Gretna FC spent 56 years pushing back the boundaries, the Scottish club who plied their trade in England. The calendar of the Unibond Northern League was hastily swapped for the Bell's Scottish Third Division in June when Rowan Alexander's team were chosen to replace bankrupt Airdrie.

However, Gretna are certainly not wet behind the ears. Scotland's newest club can boast the country's oldest player: Irons is still employing his talent in midfield at an age when most of his contemporaries have opted for a coach's tracksuit.

Irons did that when he originally hung up his boots six years ago after a long career that included Dunfermline and Partick Thistle. He took a job on the Scottish FA's coaching staff, but was told he could no longer play for a club. A move back to his native Dumfries, the largest town in the sparsely populated south-west of Scotland, brought a change of role and allowed Irons to manage non-league club Annan Athletic until Alexander enticed him to join Gretna's band in the summer.

Now he's fallen in love with the game all over again. "I've had a new lease of life and I am enjoying every moment," enthuses Irons, who drew favourable comparisons with Alan Hansen a decade ago when his Partick Thistle form prompted demands for a Scotland call-up.

"I had never played at this level before, because I spent all my career in the Premier and First Divisions.

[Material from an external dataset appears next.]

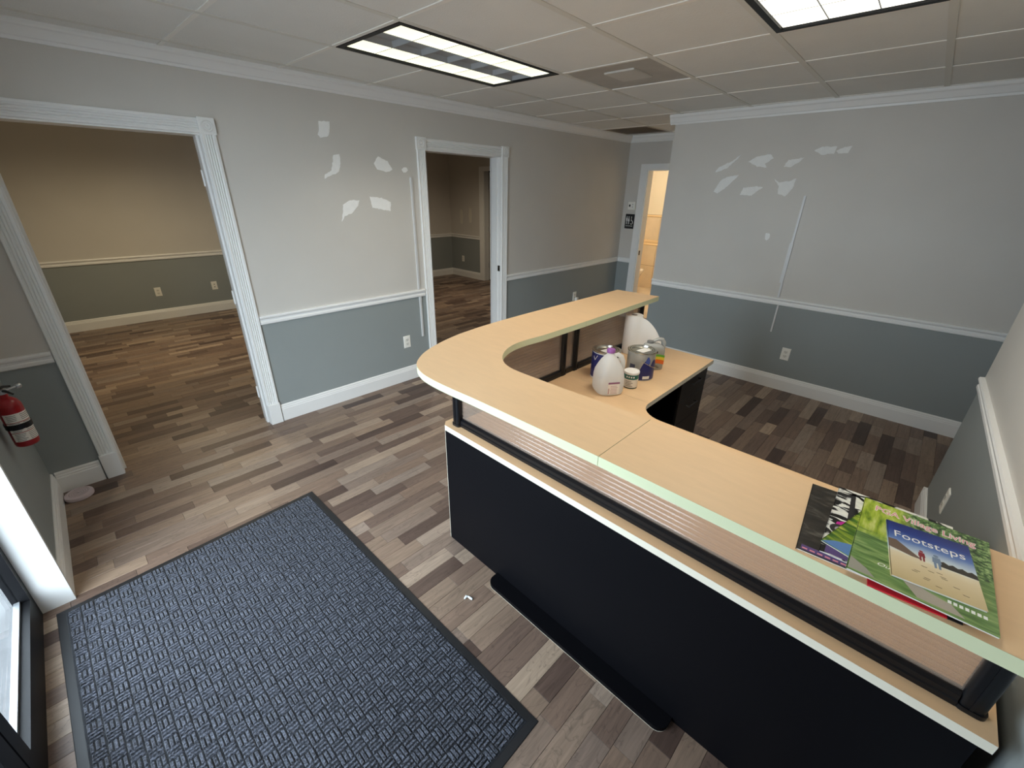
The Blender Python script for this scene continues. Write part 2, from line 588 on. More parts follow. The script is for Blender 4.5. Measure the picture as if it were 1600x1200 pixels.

I had a few games at Annan last year, as player-manager, but I was winding down.

"However, Rowan was desperate to fix up experienced players when Gretna were admitted to the league, so I thought I would give it a try."

Indeed, the Gretna experience has provided Irons with one item that was missing from his scrapbook. "I never played at Hampden Park but now I've done that," he explained. "We went there to face Queen's Park, and what made it more special for my nine-year-old son, Lewis, was that I was out there on the same pitch where we had watched his hero, Zinedine Zidane, when we went to see Real Madrid win the Champions' League final last May."

Gretna had their own 15 minutes of fame. When they made their historic Scottish League debut on 3 August, a crowd of 2,000 (the town has a population of just 3,000) and numerous film crews turned out for the 1-1 draw with Morton. Now they sit comfortably in mid-table, but Irons feels they will not be there for long.

"Rowan is a very ambitious manager and wants promotion, though other new clubs like Inverness Caley Thistle took a while before getting out of the Third Division. The bulk of our team are still drawn from the north of England, so they don't have any real knowledge of the Scottish game yet."

The club's commercial manager, Steve Barker, previously worked down the A74 at Carlisle United. Wolverhampton born and bred, he too has lost his heart to Gretna. "It's very rural but it is a breath of fresh air," said Barker. "A lot of local companies pitched in to help us get the ground up to SFL standards."

Alexander can be found as often out mowing the pitch as in his office, and it was the manager who wooed the other Scottish clubs with a special video when Gretna were up against six other contenders for admission.

Elgin City, over 300 miles north, visit Raydale Park on Saturday in what is the Scottish League's longest journey. "We went up there in August," said Irons. "It's a 600-mile round trip but our ambition was to be in this league, so you get on with it."

Gretna and Irons, it seems, are in it for the long haul.